◆ EXERCISE BRIEF
Begin with the line that contains "Write a Blender" and continue down through the line that contains "E, F, HZ = 4.7, 1663.0, 459.0"; reproduce those lines exactly and only those.

— Start of INPUT —

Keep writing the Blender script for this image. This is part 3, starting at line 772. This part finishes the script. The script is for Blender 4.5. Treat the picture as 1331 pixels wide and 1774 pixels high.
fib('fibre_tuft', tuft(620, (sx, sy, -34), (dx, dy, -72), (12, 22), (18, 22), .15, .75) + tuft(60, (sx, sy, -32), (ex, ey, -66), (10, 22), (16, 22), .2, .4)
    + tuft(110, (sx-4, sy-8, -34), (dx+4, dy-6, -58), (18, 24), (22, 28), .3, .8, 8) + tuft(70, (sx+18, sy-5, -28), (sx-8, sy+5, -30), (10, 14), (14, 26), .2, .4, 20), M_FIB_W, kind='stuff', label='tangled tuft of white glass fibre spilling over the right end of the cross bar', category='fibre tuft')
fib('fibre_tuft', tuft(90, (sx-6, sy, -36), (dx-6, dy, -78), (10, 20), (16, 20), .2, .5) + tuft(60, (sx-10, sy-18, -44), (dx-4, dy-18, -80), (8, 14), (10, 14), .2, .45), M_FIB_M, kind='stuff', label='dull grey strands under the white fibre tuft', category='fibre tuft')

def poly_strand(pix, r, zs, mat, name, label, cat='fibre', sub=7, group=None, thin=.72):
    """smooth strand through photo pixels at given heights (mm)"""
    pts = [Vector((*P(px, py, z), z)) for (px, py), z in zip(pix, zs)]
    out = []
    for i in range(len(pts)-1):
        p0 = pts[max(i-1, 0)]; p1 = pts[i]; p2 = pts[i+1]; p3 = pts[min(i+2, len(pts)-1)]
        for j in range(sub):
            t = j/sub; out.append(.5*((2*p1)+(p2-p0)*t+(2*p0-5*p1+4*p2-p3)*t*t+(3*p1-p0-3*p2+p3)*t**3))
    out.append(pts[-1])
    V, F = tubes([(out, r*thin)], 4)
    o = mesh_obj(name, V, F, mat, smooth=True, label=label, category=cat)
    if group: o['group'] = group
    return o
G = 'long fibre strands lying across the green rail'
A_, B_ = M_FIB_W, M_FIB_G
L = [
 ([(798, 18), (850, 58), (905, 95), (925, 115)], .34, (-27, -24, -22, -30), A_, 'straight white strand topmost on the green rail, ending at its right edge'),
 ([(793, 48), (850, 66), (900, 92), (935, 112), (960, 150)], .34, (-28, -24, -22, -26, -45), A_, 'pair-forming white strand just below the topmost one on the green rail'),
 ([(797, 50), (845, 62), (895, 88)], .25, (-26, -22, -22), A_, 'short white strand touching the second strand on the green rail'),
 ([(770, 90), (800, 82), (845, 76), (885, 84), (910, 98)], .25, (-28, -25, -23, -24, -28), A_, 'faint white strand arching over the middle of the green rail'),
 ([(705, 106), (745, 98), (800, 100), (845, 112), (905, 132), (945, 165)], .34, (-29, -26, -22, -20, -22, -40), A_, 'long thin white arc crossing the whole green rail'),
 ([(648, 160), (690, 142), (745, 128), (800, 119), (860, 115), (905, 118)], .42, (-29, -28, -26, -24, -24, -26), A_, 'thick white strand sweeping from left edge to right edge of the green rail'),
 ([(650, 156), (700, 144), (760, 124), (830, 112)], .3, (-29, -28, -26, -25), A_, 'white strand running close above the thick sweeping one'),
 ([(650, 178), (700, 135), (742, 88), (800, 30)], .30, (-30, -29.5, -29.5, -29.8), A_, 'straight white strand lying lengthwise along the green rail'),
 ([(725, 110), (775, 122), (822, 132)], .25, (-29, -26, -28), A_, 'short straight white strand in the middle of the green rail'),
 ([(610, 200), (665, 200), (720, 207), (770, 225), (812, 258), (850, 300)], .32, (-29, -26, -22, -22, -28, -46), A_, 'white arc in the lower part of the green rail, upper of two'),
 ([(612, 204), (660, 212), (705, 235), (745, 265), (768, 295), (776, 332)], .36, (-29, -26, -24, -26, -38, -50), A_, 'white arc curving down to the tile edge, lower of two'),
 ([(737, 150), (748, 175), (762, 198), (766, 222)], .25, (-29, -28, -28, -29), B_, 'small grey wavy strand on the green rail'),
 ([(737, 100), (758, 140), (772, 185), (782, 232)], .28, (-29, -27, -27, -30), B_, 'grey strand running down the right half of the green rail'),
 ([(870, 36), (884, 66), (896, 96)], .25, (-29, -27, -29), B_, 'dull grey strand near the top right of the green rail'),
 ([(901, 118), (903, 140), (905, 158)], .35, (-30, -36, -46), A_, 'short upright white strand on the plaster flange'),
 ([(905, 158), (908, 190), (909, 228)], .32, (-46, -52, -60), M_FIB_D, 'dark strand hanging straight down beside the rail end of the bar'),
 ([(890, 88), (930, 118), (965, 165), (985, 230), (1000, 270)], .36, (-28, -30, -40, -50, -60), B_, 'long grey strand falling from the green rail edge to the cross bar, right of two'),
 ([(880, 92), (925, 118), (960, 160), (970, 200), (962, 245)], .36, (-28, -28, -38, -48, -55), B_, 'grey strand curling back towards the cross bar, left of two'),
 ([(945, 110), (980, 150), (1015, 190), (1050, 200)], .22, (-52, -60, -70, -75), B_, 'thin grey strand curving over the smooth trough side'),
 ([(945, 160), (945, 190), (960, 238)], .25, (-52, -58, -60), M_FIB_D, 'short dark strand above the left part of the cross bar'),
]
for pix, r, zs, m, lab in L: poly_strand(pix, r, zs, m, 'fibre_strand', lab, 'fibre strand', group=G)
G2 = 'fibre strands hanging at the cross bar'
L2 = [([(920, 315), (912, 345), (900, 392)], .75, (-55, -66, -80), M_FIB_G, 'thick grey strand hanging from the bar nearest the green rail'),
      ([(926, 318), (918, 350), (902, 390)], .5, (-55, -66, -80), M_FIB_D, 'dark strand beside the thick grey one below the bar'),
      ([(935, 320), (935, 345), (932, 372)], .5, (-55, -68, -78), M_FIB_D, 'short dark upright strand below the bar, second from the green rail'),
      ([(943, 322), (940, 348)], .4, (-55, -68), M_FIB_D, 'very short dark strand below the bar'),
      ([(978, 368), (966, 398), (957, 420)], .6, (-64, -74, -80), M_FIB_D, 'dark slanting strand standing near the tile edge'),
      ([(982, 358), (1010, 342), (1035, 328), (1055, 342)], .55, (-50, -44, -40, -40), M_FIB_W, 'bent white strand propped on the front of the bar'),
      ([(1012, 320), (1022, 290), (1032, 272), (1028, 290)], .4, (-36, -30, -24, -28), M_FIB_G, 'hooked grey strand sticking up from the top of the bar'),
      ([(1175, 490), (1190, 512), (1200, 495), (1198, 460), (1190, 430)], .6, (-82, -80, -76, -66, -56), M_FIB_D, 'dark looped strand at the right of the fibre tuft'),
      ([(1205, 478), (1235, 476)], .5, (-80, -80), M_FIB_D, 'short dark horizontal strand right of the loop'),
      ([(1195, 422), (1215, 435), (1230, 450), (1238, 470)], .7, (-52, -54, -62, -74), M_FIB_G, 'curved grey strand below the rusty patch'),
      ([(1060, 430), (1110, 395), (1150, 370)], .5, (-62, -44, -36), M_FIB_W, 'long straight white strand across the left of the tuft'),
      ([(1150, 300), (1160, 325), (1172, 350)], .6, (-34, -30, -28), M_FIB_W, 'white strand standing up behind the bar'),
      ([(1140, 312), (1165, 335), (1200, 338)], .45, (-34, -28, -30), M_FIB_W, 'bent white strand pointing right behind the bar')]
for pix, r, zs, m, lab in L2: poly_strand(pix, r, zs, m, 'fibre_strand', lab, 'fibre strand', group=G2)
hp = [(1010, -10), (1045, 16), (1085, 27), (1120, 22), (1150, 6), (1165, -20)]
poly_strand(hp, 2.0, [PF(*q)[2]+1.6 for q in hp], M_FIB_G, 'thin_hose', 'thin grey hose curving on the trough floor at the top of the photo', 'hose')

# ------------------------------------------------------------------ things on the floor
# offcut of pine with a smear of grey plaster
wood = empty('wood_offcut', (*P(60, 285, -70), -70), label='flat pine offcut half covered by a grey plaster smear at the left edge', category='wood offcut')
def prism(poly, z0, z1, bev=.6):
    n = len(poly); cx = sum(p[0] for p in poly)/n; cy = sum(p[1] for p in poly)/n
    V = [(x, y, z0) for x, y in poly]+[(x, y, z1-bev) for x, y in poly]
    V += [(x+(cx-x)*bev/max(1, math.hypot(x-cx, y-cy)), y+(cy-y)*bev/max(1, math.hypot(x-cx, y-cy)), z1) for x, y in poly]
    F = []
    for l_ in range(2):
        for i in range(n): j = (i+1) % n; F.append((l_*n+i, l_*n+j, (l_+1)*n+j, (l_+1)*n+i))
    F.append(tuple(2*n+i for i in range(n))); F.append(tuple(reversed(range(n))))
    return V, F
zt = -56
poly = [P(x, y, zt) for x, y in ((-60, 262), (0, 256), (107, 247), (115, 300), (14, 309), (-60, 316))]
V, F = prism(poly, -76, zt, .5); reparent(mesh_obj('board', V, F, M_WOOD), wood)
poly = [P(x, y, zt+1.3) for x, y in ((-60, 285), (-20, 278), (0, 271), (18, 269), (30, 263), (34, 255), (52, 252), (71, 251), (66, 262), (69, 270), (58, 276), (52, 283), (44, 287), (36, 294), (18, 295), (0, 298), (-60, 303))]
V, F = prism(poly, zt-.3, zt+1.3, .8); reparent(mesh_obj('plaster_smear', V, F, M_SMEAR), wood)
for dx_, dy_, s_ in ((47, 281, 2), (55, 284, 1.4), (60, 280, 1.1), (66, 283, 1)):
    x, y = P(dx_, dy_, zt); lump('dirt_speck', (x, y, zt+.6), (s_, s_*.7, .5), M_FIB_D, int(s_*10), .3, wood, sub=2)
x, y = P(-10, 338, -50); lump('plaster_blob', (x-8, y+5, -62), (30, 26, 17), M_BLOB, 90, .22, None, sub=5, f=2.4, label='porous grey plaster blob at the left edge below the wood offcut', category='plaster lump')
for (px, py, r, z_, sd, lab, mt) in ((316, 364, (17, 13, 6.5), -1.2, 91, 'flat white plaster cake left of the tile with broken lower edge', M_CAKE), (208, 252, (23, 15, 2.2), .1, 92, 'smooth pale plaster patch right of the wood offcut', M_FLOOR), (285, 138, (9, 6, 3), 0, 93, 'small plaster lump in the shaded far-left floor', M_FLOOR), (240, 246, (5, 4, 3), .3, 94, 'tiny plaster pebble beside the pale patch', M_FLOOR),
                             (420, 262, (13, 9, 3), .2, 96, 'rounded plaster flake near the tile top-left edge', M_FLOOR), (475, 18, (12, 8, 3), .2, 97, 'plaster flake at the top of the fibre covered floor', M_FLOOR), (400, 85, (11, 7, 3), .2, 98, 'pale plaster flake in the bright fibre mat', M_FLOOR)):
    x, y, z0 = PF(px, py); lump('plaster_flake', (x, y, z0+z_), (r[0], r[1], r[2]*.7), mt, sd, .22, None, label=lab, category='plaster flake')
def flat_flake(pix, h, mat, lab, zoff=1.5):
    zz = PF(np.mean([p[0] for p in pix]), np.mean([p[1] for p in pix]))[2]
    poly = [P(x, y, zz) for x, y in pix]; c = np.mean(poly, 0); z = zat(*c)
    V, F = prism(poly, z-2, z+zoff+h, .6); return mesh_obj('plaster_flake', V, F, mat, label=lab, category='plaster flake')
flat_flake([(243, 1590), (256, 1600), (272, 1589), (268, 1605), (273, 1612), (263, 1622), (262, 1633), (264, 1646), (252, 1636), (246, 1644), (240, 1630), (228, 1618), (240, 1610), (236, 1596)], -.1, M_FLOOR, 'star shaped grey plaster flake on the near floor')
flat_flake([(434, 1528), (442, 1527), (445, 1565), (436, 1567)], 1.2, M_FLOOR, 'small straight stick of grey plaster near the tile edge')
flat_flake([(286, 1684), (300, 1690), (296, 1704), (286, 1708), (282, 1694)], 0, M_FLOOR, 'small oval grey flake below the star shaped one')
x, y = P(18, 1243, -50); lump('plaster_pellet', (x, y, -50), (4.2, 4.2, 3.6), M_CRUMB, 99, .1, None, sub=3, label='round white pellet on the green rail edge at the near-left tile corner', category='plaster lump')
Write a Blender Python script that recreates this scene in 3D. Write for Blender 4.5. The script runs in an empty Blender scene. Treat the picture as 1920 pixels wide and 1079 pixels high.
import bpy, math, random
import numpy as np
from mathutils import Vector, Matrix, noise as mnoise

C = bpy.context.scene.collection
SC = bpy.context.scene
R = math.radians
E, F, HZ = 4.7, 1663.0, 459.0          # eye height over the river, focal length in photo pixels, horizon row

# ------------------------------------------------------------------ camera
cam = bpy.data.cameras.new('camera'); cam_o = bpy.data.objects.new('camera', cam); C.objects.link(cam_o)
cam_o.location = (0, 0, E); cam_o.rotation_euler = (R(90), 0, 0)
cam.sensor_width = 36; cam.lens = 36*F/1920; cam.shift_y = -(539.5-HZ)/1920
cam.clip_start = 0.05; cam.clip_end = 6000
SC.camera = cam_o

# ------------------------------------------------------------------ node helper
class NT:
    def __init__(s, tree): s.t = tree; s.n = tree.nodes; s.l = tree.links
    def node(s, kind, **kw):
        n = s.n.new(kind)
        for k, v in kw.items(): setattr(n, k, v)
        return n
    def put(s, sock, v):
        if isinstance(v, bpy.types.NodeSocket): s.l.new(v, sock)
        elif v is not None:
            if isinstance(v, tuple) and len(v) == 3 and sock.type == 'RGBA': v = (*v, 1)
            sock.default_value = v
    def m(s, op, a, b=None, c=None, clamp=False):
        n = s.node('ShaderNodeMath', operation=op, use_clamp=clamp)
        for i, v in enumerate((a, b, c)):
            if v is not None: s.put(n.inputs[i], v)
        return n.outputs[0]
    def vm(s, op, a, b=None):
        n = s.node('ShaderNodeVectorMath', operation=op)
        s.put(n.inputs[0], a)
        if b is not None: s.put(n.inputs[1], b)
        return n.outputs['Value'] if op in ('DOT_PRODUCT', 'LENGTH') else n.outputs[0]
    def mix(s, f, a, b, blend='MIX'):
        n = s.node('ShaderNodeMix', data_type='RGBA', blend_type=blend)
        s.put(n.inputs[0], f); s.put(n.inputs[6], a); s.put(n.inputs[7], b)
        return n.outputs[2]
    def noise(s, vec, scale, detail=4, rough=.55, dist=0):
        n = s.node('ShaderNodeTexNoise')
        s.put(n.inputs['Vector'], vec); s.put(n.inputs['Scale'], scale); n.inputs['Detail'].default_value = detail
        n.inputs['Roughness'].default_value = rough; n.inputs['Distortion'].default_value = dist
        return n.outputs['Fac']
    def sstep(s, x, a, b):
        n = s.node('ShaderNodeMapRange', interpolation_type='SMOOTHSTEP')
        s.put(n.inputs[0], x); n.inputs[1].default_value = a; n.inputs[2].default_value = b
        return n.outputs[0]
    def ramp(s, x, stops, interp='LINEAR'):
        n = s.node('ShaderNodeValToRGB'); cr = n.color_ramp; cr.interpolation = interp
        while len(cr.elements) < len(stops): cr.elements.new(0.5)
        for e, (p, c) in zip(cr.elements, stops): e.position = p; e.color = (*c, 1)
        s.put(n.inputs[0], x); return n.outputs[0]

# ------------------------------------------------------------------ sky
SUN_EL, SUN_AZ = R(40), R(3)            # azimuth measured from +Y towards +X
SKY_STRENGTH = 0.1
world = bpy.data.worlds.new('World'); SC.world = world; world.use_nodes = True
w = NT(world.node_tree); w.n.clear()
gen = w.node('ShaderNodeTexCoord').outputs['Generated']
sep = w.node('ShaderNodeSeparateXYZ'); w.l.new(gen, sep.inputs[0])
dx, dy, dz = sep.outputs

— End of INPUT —

◆ CORRECT RESULT
Write a Blender Python script that recreates this scene in 3D. Write for Blender 4.5. The script runs in an empty Blender scene. Treat the picture as 1920 pixels wide and 1079 pixels high.
import bpy, math, random
import numpy as np
from mathutils import Vector, Matrix, noise as mnoise

C = bpy.context.scene.collection
SC = bpy.context.scene
R = math.radians
E, F, HZ = 4.7, 1663.0, 459.0          # eye height over the river, focal length in photo pixels, horizon row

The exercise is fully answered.